Thema im TAGESSPIEGEL AM SONNTAG ist das Papier zur Wirtschaftspolitik von FDP-Chef Lindner: "Dieses Papier kann als Scheidungspapier gelesen werden. Es finden sich fast keine Punkte darin, bei denen eine Einigung der Koalitionäre vorstellbar ist – und schon gar keine schnelle. Höflich formuliert: Es ist für jeden eine ordentliche politische Stinkbombe dabei. Nicht alles, was in Lindners Papier steht, ist deshalb gleich falsch. Im Gegenteil: Die Frage, ob der Staat seine begrenzten Mittel richtig einsetzt, ist absolut nachvollziehbar. Nur geht es hier längst nicht mehr um Inhalte. Es geht einzig und allein um die Frage: Wer kommt einigermaßen schadenfrei aus der Ampel raus. Alle drei Parteien stehen in den Umfragen schlecht da, aber für die FDP mit ihren derzeit vier Prozent ist die Frage nach dem Ampel-Exit geradezu existenziell. Lindner sucht den Notausgang", stellt der TAGESSPIEGEL AM SONNTAG fest.
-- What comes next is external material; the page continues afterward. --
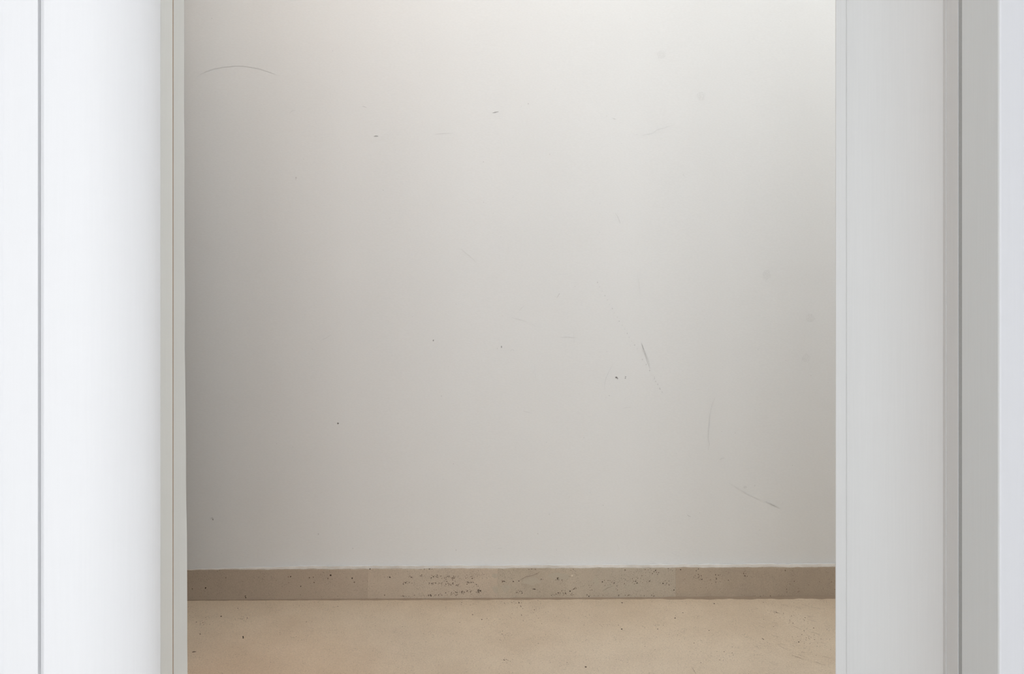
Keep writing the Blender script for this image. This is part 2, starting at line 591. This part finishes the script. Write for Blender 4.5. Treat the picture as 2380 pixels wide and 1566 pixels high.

Die WELT AM SONNTAG meint: "Stabilität in der Politik ist nicht immer ein Wert an sich, in diesen Zeiten schon. Trotzdem sollte Olaf Scholz seine Ampelkoalition beenden – egal auf welche Weise. Denn diese Regierung ist selbst zum Unsicherheitsfaktor geworden. Die drei gemeinsam regierenden Parteien reden mittlerweile schlechter übereinander und über die gemeinsame Regierung, als es Opposition und politische Beobachter tun. Auch das ist mehr als eine Stilfrage. Denn hier teilen Parteien der politischen Mitte dem Bürger unentwegt mit, dass sie die Probleme nicht lösen können. Der historisch beispiellos schlechte Ruf der Ampel beginnt überzuschwappen auf die Mitbewerber in der demokratischen Mitte, ja auf die Mitte als solche und letztlich auch auf unsere demokratische Staatsform. Das aber ist brandgefährlich. Mit AfD und BSW weiden sich Bauernfänger und politische Giftmischer schon jetzt daran, dass die Lage schlecht ist und die Stimmung noch schlechter."